Heard an interesting perspective from a criminal lawyer on this. They think we should copy the Portugal model because meth is attracting the cartels like Sinaloa, and cartel presence normally corrupts police.

[–] Dave 5 points 5 months ago (1 children)

We have a tendency to use prison to handle all behaviour we don't like, when realistically each behaviour has much more effective interventions, but it's different per behaviour so it's harder to organise and coordinate, and especially campaign on. It's easier to just build more prisons, even if it's not effective.

[–] liv 2 points 5 months ago (1 children)

The trouble with that is, we get so much more crime this way.

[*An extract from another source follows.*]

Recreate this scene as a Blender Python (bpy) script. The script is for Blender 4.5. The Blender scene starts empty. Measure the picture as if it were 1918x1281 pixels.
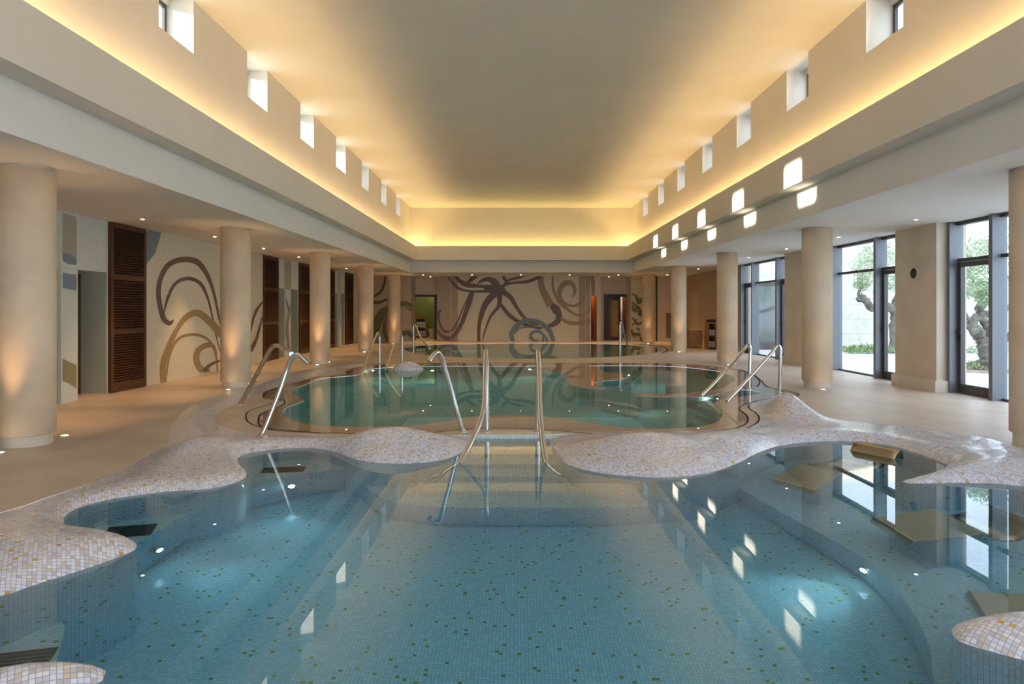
import bpy, math, random
import numpy as np
from mathutils import Vector
from mathutils.geometry import delaunay_2d_cdt
random.seed(7)
rng = np.random.default_rng(11)
scn = bpy.context.scene
COL = scn.collection

# ------------------------------------------------------------------ camera
F = 1279.0; VX = 969.0; VY = 580.0; CH = 1.46
cam_d = bpy.data.cameras.new('camera'); cam = bpy.data.objects.new('camera', cam_d); COL.objects.link(cam)
cam.location = (0, 0, CH); cam.rotation_euler = (math.radians(90), 0, 0)
cam_d.sensor_width = 36; cam_d.lens = F / 1918 * 36
cam_d.shift_x = -(VX - 959) / 1918; cam_d.shift_y = -(640.5 - VY) / 1918
cam_d.clip_start = 0.05; cam_d.clip_end = 300
scn.camera = cam

# ------------------------------------------------------------------ world, sun, exposure
scn.view_settings.view_transform = 'Standard'; scn.view_settings.look = 'None'
scn.view_settings.gamma = 1; scn.view_settings.use_curve_mapping = False
scn.view_settings.exposure = 0.68
w = bpy.data.worlds.new('sky'); scn.world = w; w.use_nodes = True
bg = w.node_tree.nodes['Background']
bg.inputs[0].default_value = (0.66, 0.80, 1.0, 1); bg.inputs[1].default_value = 3.05
sd = bpy.data.lights.new('sun', 'SUN'); sun = bpy.data.objects.new('sun', sd); COL.objects.link(sun)
sd.energy = 16; sd.color = (1.0, 0.93, 0.80); sd.angle = math.radians(0.9)
sun.rotation_euler = Vector((1, 0.544, -0.188)).to_track_quat('-Z', 'Y').to_euler()
cy = scn.cycles
cy.use_denoising = True; cy.max_bounces = 12; cy.diffuse_bounces = 5; cy.glossy_bounces = 5
cy.transmission_bounces = 8; cy.transparent_max_bounces = 12; cy.sample_clamp_indirect = 6.0
cy.caustics_reflective = False; cy.caustics_refractive = True; cy.blur_glossy = 0.3

# ------------------------------------------------------------------ helpers
def G(x, y, z=0.0):
    Y = (CH - z) * F / (y - VY); return ((x - VX) * Y / F, Y)
def PX(x, y, X):
    Y = X * F / (x - VX); return (X, Y, CH + (VY - y) * Y / F)
def PY(x, y, Y):
    return ((x - VX) * Y / F, Y, CH + (VY - y) * Y / F)
ZW = -0.03
def U(x, y, D, zw=ZW):
    """pixel of something D below the water seen through it -> world xy"""
    dx, dz = (x - VX) / F, (y - VY) / F
    t = (CH - zw) / dz; X, Y = dx * t, t
    h = math.hypot(dx, 1); si = h / math.hypot(h, dz) / 1.333; tr = si / math.sqrt(1 - si * si)
    return (X + D * tr * dx / h, Y + D * tr / h)
def catmull(P, step=0.05, closed=False):
    P = [np.array(p[:2], float) for p in P]; n = len(P); out = []
    rngi = range(n) if closed else range(n - 1)
    for i in rngi:
        if closed: a, b, c, d = P[i-1], P[i], P[(i+1) % n], P[(i+2) % n]
        else: a, b, c, d = P[max(i-1, 0)], P[i], P[i+1], P[min(i+2, n-1)]
        L = np.linalg.norm(c - b); m = max(1, int(L / step)); T = []
        # centripetal
        t0 = 0; t1 = t0 + max(np.linalg.norm(b-a), 1e-4)**.5; t2 = t1 + max(L, 1e-4)**.5; t3 = t2 + max(np.linalg.norm(d-c), 1e-4)**.5
        for k in range(m):
            t = t1 + (t2 - t1) * k / m
            A1 = (t1-t)/(t1-t0)*a + (t-t0)/(t1-t0)*b; A2 = (t2-t)/(t2-t1)*b + (t-t1)/(t2-t1)*c; A3 = (t3-t)/(t3-t2)*c + (t-t2)/(t3-t2)*d
            B1 = (t2-t)/(t2-t0)*A1 + (t-t0)/(t2-t0)*A2; B2 = (t3-t)/(t3-t1)*A2 + (t-t1)/(t3-t1)*A3
            out.append((t2-t)/(t2-t1)*B1 + (t-t1)/(t2-t1)*B2)
    if not closed: out.append(P[-1])
    return [tuple(map(float, p)) for p in out]
def inside(pts, poly):
    pts = np.asarray(pts); poly = np.asarray(poly); x, y = pts[:, 0], pts[:, 1]; r = np.zeros(len(pts), bool)
    j = len(poly) - 1
    for i in range(len(poly)):
        xi, yi = poly[i]; xj, yj = poly[j]
        if yi != yj:
            c = ((yi > y) != (yj > y)) & (x < (xj - xi) * (y - yi) / (yj - yi) + xi); r ^= c
        j = i
    return r
def dist_line(pts, line):
    pts = np.asarray(pts, float); L = np.asarray(line, float); d = np.full(len(pts), 1e9)
    for a, b in zip(L[:-1], L[1:]):
        ab = b - a; q = max(ab @ ab, 1e-12); t = np.clip(((pts - a) @ ab) / q, 0, 1)
        d = np.minimum(d, np.hypot(*(pts - a - t[:, None] * ab).T))
    return d
def tri(outer, holes=(), extra=()):
    V = []; E = []
    for lp in [outer, *holes]:
        s = len(V); V += [Vector(p) for p in lp]; E += [(s + i, s + (i + 1) % len(lp)) for i in range(len(lp))]
    V += [Vector(p) for p in extra]
    v, e, f, *_ = delaunay_2d_cdt(V, E, [], 0, 1e-5)
    c = np.array([[sum(v[i].x for i in t) / 3, sum(v[i].y for i in t) / 3] for t in f])
    ok = inside(c, outer)
    for h in holes: ok &= ~inside(c, h)
    fs = []
    for t, k in zip(f, ok):
        if k:
            a, b, c2 = (v[i] for i in t)
            fs.append(tuple(t) if (b - a).cross(c2 - a) > 0 else tuple(t)[::-1])
    return [(p.x, p.y) for p in v], fs

class MB:
    def __init__(s): s.v = []; s.f = []; s.m = []; s.uv = []; s.sm = []
    def add(s, verts, faces, mi=0, uvs=None, smooth=False):
        b = len(s.v); s.v += [tuple(map(float, p)) for p in verts]
        for k, f in enumerate(faces):
            s.f.append(tuple(i + b for i in f)); s.m.append(mi); s.sm.append(smooth)
            if uvs is None: s.uv.append([(s.v[i + b][0], s.v[i + b][1]) for i in f])
            else: s.uv.append([uvs[i] for i in f])
        return s
    def box(s, x0, x1, y0, y1, z0, z1, mi=0, b=0.0):
        x0, x1 = min(x0, x1), max(x0, x1); y0, y1 = min(y0, y1), max(y0, y1); z0, z1 = min(z0, z1), max(z0, z1)
        if b <= 0:
            v = [(x, y, z) for z in (z0, z1) for x, y in ((x0, y0), (x1, y0), (x1, y1), (x0, y1))]
            s.add(v, [(3, 2, 1, 0), (4, 5, 6, 7), (0, 1, 5, 4), (1, 2, 6, 5), (2, 3, 7, 6), (3, 0, 4, 7)], mi)
        else:
            b = min(b, (x1-x0)/2.01, (y1-y0)/2.01, (z1-z0)/2.01)
            def ring(i, z): return [(x0+i, y0+b, z), (x0+b, y0+i, z), (x1-b, y0+i, z), (x1-i, y0+b, z), (x1-i, y1-b, z), (x1-b, y1-i, z), (x0+b, y1-i, z), (x0+i, y1-b, z)]
            R = [ring(b, z0), ring(0, z0+b), ring(0, z1-b), ring(b, z1)]
            v = [p for r in R for p in r]; f = [tuple(range(7, -1, -1)), tuple(range(24, 32))]
            for k in range(3):
                for i in range(8): f.append((k*8+i, k*8+(i+1) % 8, k*8+8+(i+1) % 8, k*8+8+i))
            s.add(v, f, mi)
        return s
    def quad(s, a, b, c, d, mi=0): return s.add([a, b, c, d], [(0, 1, 2, 3)], mi)
    def lathe(s, cx, cy_, prof, n=40, mi=0, smooth=True):
        v = []; f = []; m = len(prof)
        for r, z in prof:
            for i in range(n): a = 2*math.pi*i/n; v.append((cx+r*math.cos(a), cy_+r*math.sin(a), z))
        for k in range(m-1):
            for i in range(n): f.append((k*n+i, k*n+(i+1) % n, (k+1)*n+(i+1) % n, (k+1)*n+i))
        s.add(v, f, mi, smooth=smooth)
        s.add([v[i] for i in range(n)], [tuple(range(n-1, -1, -1))], mi); s.add(v[-n:], [tuple(range(n))], mi)
        return s
    def tube(s, P, r, n=14, mi=0, cap=True):
        P = [Vector(p) for p in P]; rs = r if isinstance(r, (list, tuple)) else [r]*len(P); v = []; f = []
        t = (P[1]-P[0]).normalized(); up = Vector((0, 0, 1)) if abs(t.z) < .9 else Vector((1, 0, 0)); u = t.cross(up).normalized()
        for i, p in enumerate(P):
            t = (P[min(i+1, len(P)-1)]-P[max(i-1, 0)]).normalized(); u = (u - t*u.dot(t)).normalized(); q = t.cross(u)
            for k in range(n): a = 2*math.pi*k/n; v.append(p + (u*math.cos(a)+q*math.sin(a))*rs[i])
        for i in range(len(P)-1):
            for k in range(n): f.append((i*n+k, i*n+(k+1) % n, (i+1)*n+(k+1) % n, (i+1)*n+k))
        s.add(v, f, mi, smooth=True)
        if cap: s.add(v[:n], [tuple(range(n-1, -1, -1))], mi); s.add(v[-n:], [tuple(range(n))], mi)
        return s
    def prism(s, poly, z0, z1, mi=0, top=True, bottom=True):
        n = len(poly); V, Fc = tri(poly)
        if top: s.add([(x, y, z1) for x, y in V], Fc, mi)
        if bottom: s.add([(x, y, z0) for x, y in V], [f[::-1] for f in Fc], mi)
        s.wall(poly, z0, z1, mi, closed=True); return s
    def wall(s, line, z0, z1, mi=0, closed=False, flip=False, smooth=True):
        line = list(line) + ([line[0]] if closed else []); d = [0]
        for a, b in zip(line[:-1], line[1:]): d.append(d[-1]+math.hypot(b[0]-a[0], b[1]-a[1]))
        n = len(line); v = [(x, y, z0) for x, y in line]+[(x, y, z1) for x, y in line]; uv = [(q, z0) for q in d]+[(q, z1) for q in d]
        f = [(i, i+1, n+i+1, n+i) for i in range(n-1)]
        if flip: f = [q[::-1] for q in f]
        s.add(v, f, mi, uv, smooth); return s
    def obj(s, name, mats, parent=None, loc=None, auto=None):
        me = bpy.data.meshes.new(name); me.from_pydata(s.v, [], s.f); me.update()
        mats = mats if isinstance(mats, (list, tuple)) else [mats]
        for m in mats: me.materials.append(m)
        me.polygons.foreach_set('material_index', s.m); me.polygons.foreach_set('use_smooth', s.sm)
        ul = me.uv_layers.new(name='UVMap'); flat = [c for f in s.uv for p in f for c in p]; ul.data.foreach_set('uv', flat)
        o = bpy.data.objects.new(name, me); COL.objects.link(o)
        if parent: o.parent = parent; o.matrix_parent_inverse = parent.matrix_world.inverted() if False else o.matrix_parent_inverse
        return o
def empty(name, loc=(0, 0, 0)):
    o = bpy.data.objects.new(name, None); COL.objects.link(o); o.location = loc; o.empty_display_size = .1; return o
def tag(o, label=None, cat=None, group=None, kind=None):
    if label: o['label'] = label
    if cat: o['category'] = cat
    if group: o['group'] = group
    if kind: o['kind'] = kind
    return o
def struct(mb, name, mats, label=None, cat=None, parent=None):
    o = mb.obj(name, mats, parent)
    if parent is None: o['kind'] = 'structure'
    if label: o['label'] = label
    if cat and parent is None: o['category'] = cat
    return o
def part(mb, name, mats, root, label=None):
    """mesh given in world coordinates, parented to root (an Empty at root.location, rotation 0)"""
    o = mb.obj(name, mats)
    L = root.location if root.type == 'EMPTY' else Vector((0, 0, 0))
    if root.type == 'EMPTY' and L.length > 0:
        for v in o.data.vertices: v.co -= L
    o.parent = root
    if label: o['label'] = label
    return o
def copy_tree(o, loc=None, parent=None):
    c = o.copy(); COL.objects.link(c)
    if parent: c.parent = parent
    if loc is not None: c.location = loc
    for ch in list(o.children): copy_tree(ch, None, c)
    return c
ORD = 'nearest second third fourth fifth sixth seventh eighth ninth tenth'.split()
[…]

Like you say, there's much better interventions.

I'm not sure that it's just logistics and fear of the unknown (though given how long it took Aucklanders to be okay with building a subway, that obviously comes into play)!😀

But talking to people over the years I've come to the conclusion that there's a sizeable chunk of people for whom punishing criminals is much more important than having less crime. I can understand feeling that way, but emotions probably isn't the best thing to base policy on.

[–] Dave 2 points 5 months ago

A study in the US found that different judges gave vastly different sentences for the same crime. One of the factors they found is that sentences were very different depending on if the judge thought prison was for punishment vs prevention or rehabilitation.

The punishment angle is still very popular, even if we know that it makes crime worse long term. You can even see plenty of it on Lemmy in the right threads.